In her post-match news conference, Gauff tried to be philosophical. Svitolina played well, she said, and helped make her play badly. Svitolina in fact played more than well. Just as she has done all year, upon her return from a break from tennis that she has described as essential in allowing her to keep playing, the No. 12 seed clicked into gear from the jump.

She had ended her season after the U.S. Open in September, burned out from the grind of the tour, the balancing act of the working-traveling parent, and the mental strain of having so many members of her family and friends living under Russia’s invasion.
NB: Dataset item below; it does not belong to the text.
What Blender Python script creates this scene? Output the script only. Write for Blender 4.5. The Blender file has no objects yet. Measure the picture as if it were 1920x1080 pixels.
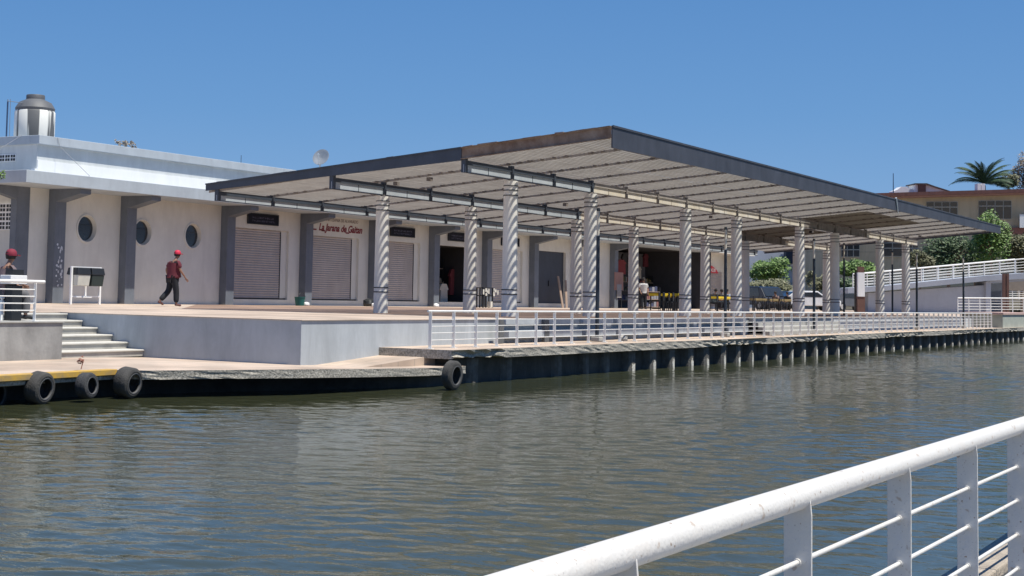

She has now won 10 matches in a row, with wins over No. 8 seed Andreeva in Melbourne, rising teenager Iva Jović in Auckland and now Gauff, who looked to be favorite to set up another compelling encounter with Aryna Sabalenka.

In the early part of the match, Svitolina caged Gauff in one corner — but not the one people usually do. She traded backhand after backhand, hanging with the American’s favorite shot and refusing to change direction.

After three breaks went back and forth, Svitolina held for 3-1 and then changed tack, going after Gauff’s forehand relentlessly. If it broke down, job well done. If a short ball came, Svitolina would crush it inside-out on her forehand, or flow through it crosscourt on her backhand, levering it into the corners where Gauff’s legs just would not take her, for once.

Now Svitolina will face a tough and emotional test, this time against the world No. 1 Sabalenka of Belarus, Russia’s close ally in its invasion of Ukraine. In a news conference earlier in the tournament, Sabalenka said she wanted peace.

“It’s been a tough winter,” Svitiolina said.

“I feel like I bring a little light and just this positive news. It’s a great feeling.”